'Game of Thrones' creators to adapt Chinese sci-fi trilogy for Netflix
The creators of television's "Game of Thrones" are to adapt a best selling Chinese science-fiction book trilogy for a Netflix series.
Netflix said on Tuesday that the English-language adaptation will cover all three of the award-winning Chinese novels - "The Three-Body Problem," "The Dark Forest," and "Death's End," written by Liu Cixin.
The books tell the story of humanity's first contact with an alien civilization.
"Liu Cixin’s trilogy is the most ambitious science-fiction series we’ve read, taking readers on a journey from the 1960s until the end of time, from life on our pale blue dot to the distant fringes of the universe," David Benioff and D.B. Weiss, the creators and executive producers of television's hit medieval fantasy series "Game of Thrones," said in a statement.

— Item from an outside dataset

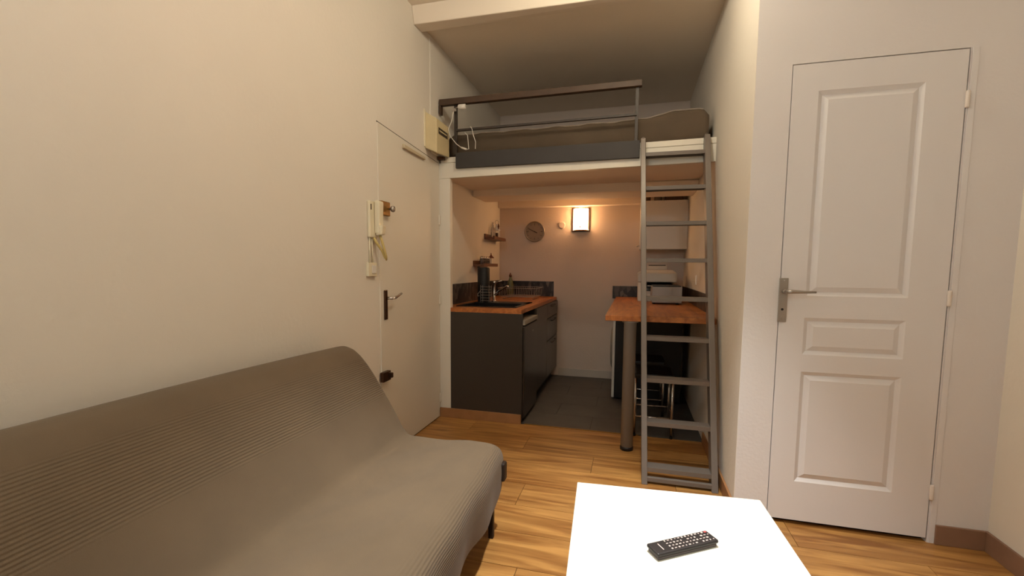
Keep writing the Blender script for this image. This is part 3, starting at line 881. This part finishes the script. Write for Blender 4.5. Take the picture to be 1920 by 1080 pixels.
MB().tube(pp[2:-1], 0.0035, 6).build('sheet_edge', M['sheet'], bd)

cl = thing('clip_lamp', (0.14, -0.03, 2.40), 'white clip-on lamp with a trailing cord on the loft rail post', 'lamp')
box('clamp', M['steel'], cl, 0.124, 0.156, -0.034, -0.008, 2.375, 2.400, 0.004)
MB().tube([(0.15, -0.035, 2.395), (0.18, -0.045, 2.40)], 0.004, 8).build('arm', M['steel'], cl)
MB().lathe([(0.012, 0.178), (0.019, 0.185), (0.019, 0.235), (0.015, 0.238)], (0, -0.045, 2.398), 'x', 18).build('lamp_head', M['white_small'], cl)
cord = [(0.138, -0.036, 2.375), (0.125, -0.045, 2.30), (0.10, -0.05, 2.24), (0.115, -0.05, 2.19), (0.165, -0.05, 2.13), (0.205, -0.05, 2.10)]
MB().tube(cord, 0.0028, 6).build('cord', M['white_small'], cl)
MB().tube([(0.205, -0.05, 2.100), (0.245, -0.05, 2.086)], 0.007, 8).build('cord_switch', M['white_small'], cl)
MB().tube([(0.245, -0.05, 2.086), (0.262, -0.045, 2.088), (0.255, -0.04, 2.15), (0.25, -0.038, 2.19), (0.225, -0.030, 2.215)], 0.0025, 6).build('cord', M['white_small'], cl)
lc_ = tag(MB().tube([(0.27, -0.03, 2.255), (0.285, -0.038, 2.235), (0.295, -0.036, 2.19), (0.312, -0.034, 2.14), (0.310, -0.034, 2.09)], 0.0025, 6).build('loose_cable', M['white_small'], None),
          'short thin white cable hanging from the loft middle bar', 'cable')

# ------------------------------------------------------------------ electricity meter box, intercom, light switch
mx_ = thing('meter_box', (0, -0.12, 2.2), 'yellowed electricity meter box high beside the loft edge', 'meter box')
bxm = MB().quad8([(0.0, -0.245, 2.062), (0.094, -0.245, 2.022), (0.094, -0.015, 2.040), (0.0, -0.015, 2.072),
                  (0.0, -0.245, 2.318), (0.094, -0.245, 2.262), (0.094, -0.015, 2.262), (0.0, -0.015, 2.318)])
bxm.build('housing', M['yellowed'], mx_, 0.006)
box('base_plate', M['ivory'], mx_, 0.0, 0.008, -0.262, -0.245, 2.07, 2.33, 0.002)
w_ = box('window', M['label_dark'], mx_, 0.0935, 0.097, -0.215, -0.055, 2.165, 2.208, 0.001)
MB().box(0.0968, 0.0985, -0.205, -0.075, 2.183, 2.192).build('counter_strip', M['yellowed'], w_)
box('cable_entry', M['bronze'], mx_, 0.004, 0.06, -0.045, -0.010, 2.022, 2.048, 0.004)

ic = thing('intercom', (0, -0.96, 1.48), 'ivory intercom handset on the wall beside the entrance door', 'intercom')
box('base', M['ivory'], ic, 0.0, 0.020, -1.000, -0.915, 1.372, 1.580, 0.006)
hs = MB().quad8([(0.018, -0.955, 1.395), (0.050, -0.955, 1.395), (0.050, -0.905, 1.400), (0.018, -0.905, 1.400),
                 (0.022, -0.960, 1.588), (0.058, -0.960, 1.582), (0.058, -0.908, 1.582), (0.022, -0.908, 1.588)])
hs.build('handset', M['ivory'], ic, 0.010, 3)
MB().quad8([(0.024, -0.952, 1.384), (0.064, -0.952, 1.386), (0.064, -0.908, 1.390), (0.024, -0.908, 1.390),
            (0.030, -0.955, 1.440), (0.072, -0.955, 1.446), (0.072, -0.906, 1.446), (0.030, -0.906, 1.440)]).build('mouthpiece', M['ivory'], ic, 0.008, 3)
box('slot', M['bronze'], ic, 0.020, 0.0215, -0.990, -0.982, 1.530, 1.562)
MB().tube([(0.040, -0.93, 1.388), (0.050, -0.925, 1.355), (0.058, -0.912, 1.30), (0.060, -0.898, 1.262), (0.055, -0.888, 1.248), (0.048, -0.892, 1.262),
           (0.040, -0.91, 1.30), (0.026, -0.945, 1.345), (0.018, -0.960, 1.372)], 0.0075, 10).build('cord', M['cord_yellow'], ic)
MB().tube([(0.006, -0.985, 1.372), (0.006, -0.985, 1.228)], 0.005, 8).build('cable', M['ivory'], ic)
MB().tube([(0.006, -0.965, 1.372), (0.006, -0.955, 1.228)], 0.005, 8).build('cable', M['ivory'], ic)
sw = thing('light_switch', (0, -0.97, 1.19), 'white light switch below the intercom', 'switch')
box('plate', M['ivory'], sw, 0.0, 0.018, -1.018, -0.928, 1.148, 1.228, 0.004)
box('rocker', M['white_small'], sw, 0.018, 0.024, -0.985, -0.945, 1.165, 1.212, 0.002)

# ------------------------------------------------------------------ sofa bed
sf = thing('sofa_bed', (0.5, -2.4, 0), 'taupe fabric-covered sofa bed along the left wall', 'sofa')
SY_R, SY_L = -1.385, -3.34
def prof_pts():
    P = [(0.055, 0.16), (0.045, 0.45), (0.040, 0.70), (0.050, 0.775), (0.082, 0.812), (0.125, 0.820), (0.172, 0.806), (0.212, 0.776), (0.250, 0.735),
         (0.290, 0.68), (0.330, 0.615), (0.370, 0.55), (0.405, 0.49), (0.432, 0.445), (0.452, 0.416), (0.475, 0.404), (0.56, 0.404), (0.66, 0.408), (0.76, 0.412),
         (0.85, 0.414), (0.895, 0.406), (0.920, 0.385), (0.931, 0.345), (0.932, 0.29), (0.928, 0.25), (0.925, 0.215), (0.921, 0.182)]
    return P
def resample(P, step):
    out = [P[0]]; s_ = [0.0]; acc = 0.0
    for a, b in zip(P[:-1], P[1:]):
        L = math.dist(a, b); k = max(1, int(round(L / step)))
        for i in range(1, k + 1):
            t = i / k
            out.append((a[0] + (b[0] - a[0]) * t, a[1] + (b[1] - a[1]) * t)); s_.append(acc + L * t)
        acc += L
    return out, s_
PP, SS = resample(prof_pts(), 0.025)
NY = 84
cm = MB(); uvs = []
ys = []
r_end = 0.032
for i in range(NY + 1):
    ys.append(SY_R + (SY_L - SY_R) * i / NY)
cols = []
# rounded drop at each end
def end_rings(sign, y_end):
    rings = []
    for a in range(5, 0, -1):
        th = a / 5 * PI / 2
        rings.append((y_end + sign * (r_end * math.sin(th) - 0.0), r_end * (1 - math.cos(th))))
    return rings
rings = []
for (yy, drop) in end_rings(1, SY_R - r_end):
    rings.append((yy, drop))
for yy in ys[2:-2]:
    rings.append((yy, 0.0))
for (yy, drop) in reversed(end_rings(-1, SY_L + r_end)):
    rings.append((yy, drop))
NP = len(PP)
def inset(j, d):
    """move a profile point towards the inside of the cover"""
    a = Vector(PP[max(0, j - 1)]); b = Vector(PP[min(NP - 1, j + 1)])
    t = (b - a).normalized(); nrm = Vector((t.y, -t.x))
    p = Vector(PP[j]) + nrm * d
    return p
for (yy, drop) in rings:
    dist = SY_R - yy
    rise = 0.012 * max(0.0, dist) + 0.006 * math.sin(dist * 2.2)
    for j in range(NP):
        p = inset(j, drop * 0.7)
        x, z = p.x, p.y
        s_ = SS[j]
        up = max(0.0, min(1.0, (z - 0.42) / 0.4))
        z += rise * up
        x += 0.012 * up * max(0.0, dist) * 0.6
        # soft dents and wrinkles
        if 0.75 < s_ < 1.25:
            x -= 0.006 * math.sin(dist * 5 + s_ * 3) * math.sin((s_ - 0.75) / 0.5 * PI)
        if 1.2 < s_ < 1.6:
            z -= 0.012 * min(1.0, dist / 0.45) * math.sin((s_ - 1.2) / 0.4 * PI) * (0.6 + 0.4 * math.sin(dist * 3.3 + 1)) 
            z += 0.003 * math.sin(dist * 17 + s_ * 25)
        if s_ > 1.62:
            x += 0.010 * math.sin(dist * 9) * (s_ - 1.62) / 0.25 + 0.006 * math.sin(dist * 21 + 1) * (s_ - 1.62) / 0.25
            x += 0.034 * max(0.0, min(1.0, dist / 0.5)) * min(1, (s_ - 1.62) / 0.1)
            if dist < 0.16:
                z += 0.075 * (1 - dist / 0.16) ** 1.3 * max(0.0, (0.40 - z) / 0.25)
        cm.v.append((x, yy, z)); uvs.append((yy, s_))
for i in range(len(rings) - 1):
    for j in range(NP - 1):
        a = i * NP + j
        cm.f.append([a, a + NP, a + NP + 1, a + 1]); cm.smooth.append(True)
# cloth hanging over the end
def end_skirt(ri, yo):
    b = len(cm.v)
    rows = 6
    yy = rings[ri][0]
    for k in range(1, rows + 1):
        for j in range(NP):
            x, _, z = cm.v[ri * NP + j]
            zt = 0.19
            f_ = k / rows
            nz = z + (zt - z) * f_ if z > zt else z
            cx = 0.48
            cm.v.append((x + (cx - x) * 0.02 * f_, yy + yo * (0.006 + 0.022 * f_ + 0.007 * math.sin(x * 30) * f_), nz)); uvs.append((yy, SS[j] + 0.0 * f_))
    for k in range(rows):
        for j in range(NP - 1):
            a0 = (ri * NP + j) if k == 0 else (b + (k - 1) * NP + j)
            a1 = b + k * NP + j
            cm.f.append([a0, a0 + 1, a1 + 1, a1]); cm.smooth.append(True)
end_skirt(0, 1)
end_skirt(len(rings) - 1, -1)
cov = cm.build('fabric_cover', M['cloth'], sf)
me = cov.data
uvl = me.uv_layers.new(name='cloth')
for lp in me.loops:
    uvl.data[lp.index].uv = uvs[lp.vertex_index]
ss = cov.modifiers.new('smooth', 'SUBSURF'); ss.levels = 1; ss.render_levels = 1
fm = MB()
fm.box(0.47, 0.86, SY_L + 0.10, SY_R - 0.10, 0.20, 0.235)
fm.build('frame', M['sofa_metal'], sf)
for xx, yy in ((0.898, -1.462), (0.898, SY_L + 0.10), (0.16, -1.462), (0.16, SY_L + 0.10)):
    MB().quad8([(xx - 0.011, yy - 0.011, 0.001), (xx + 0.011, yy - 0.011, 0.001), (xx + 0.011, yy + 0.011, 0.001), (xx - 0.011, yy + 0.011, 0.001),
                (xx - 0.015, yy - 0.013, 0.24), (xx + 0.011, yy - 0.013, 0.24), (xx + 0.011, yy + 0.013, 0.24), (xx - 0.015, yy + 0.013, 0.24)]).build('leg', M['sofa_metal'], sf, 0.002)
MB().box(0.900, 0.957, SY_R - 0.075, SY_R - 0.03, 0.262, 0.345).build('hinge_bracket', M['sofa_metal'], sf, 0.008)

# ------------------------------------------------------------------ table and remote control
ZTB = 0.45
TA = math.radians(3.9)
tb = thing('coffee_table', (1.60, -1.73, 0), 'square white coffee table with a black remote control on it', 'table')
def tpt(u, v, z):   # u along the far edge, v towards the viewer
    o = Vector((1.307, -1.747))
    c, s_ = math.cos(TA), math.sin(TA)
    return (o.x + u * c + v * s_ * 0.9, o.y + u * s_ - v * c, z)
L = 0.596
def tbox(name, u0, u1, v0, v1, z0, z1, bevel=0.002):
    return MB().quad8([tpt(u0, v1, z0), tpt(u1, v1, z0), tpt(u1, v0, z0), tpt(u0, v0, z0),
                       tpt(u0, v1, z1), tpt(u1, v1, z1), tpt(u1, v0, z1), tpt(u0, v0, z1)]).build(name, M['table'], tb, bevel)
tbox('tabletop', 0, L, 0, L, ZTB - 0.05, ZTB)
for u0 in (0.0, L - 0.05):
    for v0 in (0.0, L - 0.05):
        tbox('leg', u0, u0 + 0.05, v0, v0 + 0.05, 0.0005, ZTB - 0.0505)

A = Vector((1.531, -2.085)); B = Vector((1.690, -1.978))     # far long edge of the remote, on the table
ex = (B - A).normalized(); ey = Vector((ex.y, -ex.x))
Lr, Wr = 0.198, 0.050
rmt = thing('remote_control', (A.x, A.y, ZTB), 'black television remote control lying on the white table', 'remote control')
def rp_(u, v, z):
    p = A + ex * u + ey * v
    return (p.x, p.y, ZTB + z)
def rbox(name, m_, u0, u1, v0, v1, z0, z1, parent, bevel=0.0):
    return MB().quad8([rp_(u0, v1, z0), rp_(u1, v1, z0), rp_(u1, v0, z0), rp_(u0, v0, z0),
                       rp_(u0, v1, z1), rp_(u1, v1, z1), rp_(u1, v0, z1), rp_(u0, v0, z1)]).build(name, m_, parent, bevel)
rbox('base_shell', M['remote_side'], 0.004, Lr - 0.004, 0.003, Wr - 0.003, 0.0006, 0.009, rmt, 0.002)
rbox('key_shell', M['remote'], 0.0, Lr, 0.0, Wr, 0.010, 0.0205, rmt, 0.004)
random.seed(3)
cols_ = [0.052 + i * 0.0113 for i in range(13)]
for i, u in enumerate(cols_):
    for k, v in enumerate((0.008, 0.019, 0.030, 0.041)):
        if (i in (5, 9) and k == 1) or (i == 8 and k == 3):
            continue
        if i == 12 and k == 2: continue
        red = (i == 12 and k == 0)
        su = random.choice((0.0015, 0.0022, 0.0030)); sv = random.choice((0.0012, 0.0017, 0.0024))
        if red: su, sv = 0.0036, 0.003
        if v + sv > Wr - 0.004: sv = 0.002
        rbox('key', M['key_red'] if red else M['key_white'], u - su, u + su, v - sv, v + sv, 0.0204, 0.0214, rmt)
rbox('logo_strip', M['key_white'], 0.026, 0.0285, 0.012, 0.038, 0.0204, 0.0209, rmt)

# ------------------------------------------------------------------ ceiling lamp (above the picture) that lights the room, plus an added fill globe
for i, (p, c_, e) in enumerate(LAMPS):
    cl2 = thing('ceiling_lamp', (p[0], p[1], ZC), ['glowing globe lamp hanging nearer the loft and ladder', 'glowing globe lamp hanging over the sofa seat', 'added cool white fill globe behind the viewer near the left wall'][i], 'lamp', 'globe lamps on the room ceiling')
    MB().lathe([(0.045, ZC - 0.025), (0.045, ZC - 0.001)], (p[0], p[1], 0), 'z', 20).build('ceiling_rose', M['steel'], cl2)
    MB().lathe([(0.012, p[2] + 0.048), (0.012, ZC - 0.025)], (p[0], p[1], 0), 'z', 12).build('stem', M['steel'], cl2)
    rr = 0.05
    g = MB().lathe([(rr * math.sin(a), -rr * math.cos(a)) for a in [0.05 + (PI - 0.1) * k / 10 for k in range(11)]], p, 'z', 20)
    g.build('globe', (M['bulb'], M['bulb2'], M['fill_bulb'])[i], cl2)
sp3 = thing('ceiling_spotlight', (1.5, -1.95, ZC), 'grey cylinder spotlight on the ceiling above the white table', 'lamp')
MB().lathe([(0.058, 2.87), (0.062, 2.88), (0.062, ZC - 0.001)], (1.5, -1.95, 0), 'z', 24).build('housing', M['steel'], sp3)
spot.parent = sp3
spot.location = (0, 0, 2.80 - ZC)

Benioff and Weiss will be joined by "True Blood" screenwriter Alexander Woo for the Netflix project, which also has the blessing of novelist Liu.
“I set out to tell a story that transcends time and the confines of nations, cultures and races; one that compels us to consider the fate of humankind as a whole," Liu said in a statement.
"The Three-Body Problem" was first published in book form in 2008 and became one of the most popular science fiction novels in China. An English translation followed in 2014.
No date or casting was announced for the project which is the first in a production deal between Benioff, Weiss and Netflix that was announced a year ago and reported to be worth about $200 million.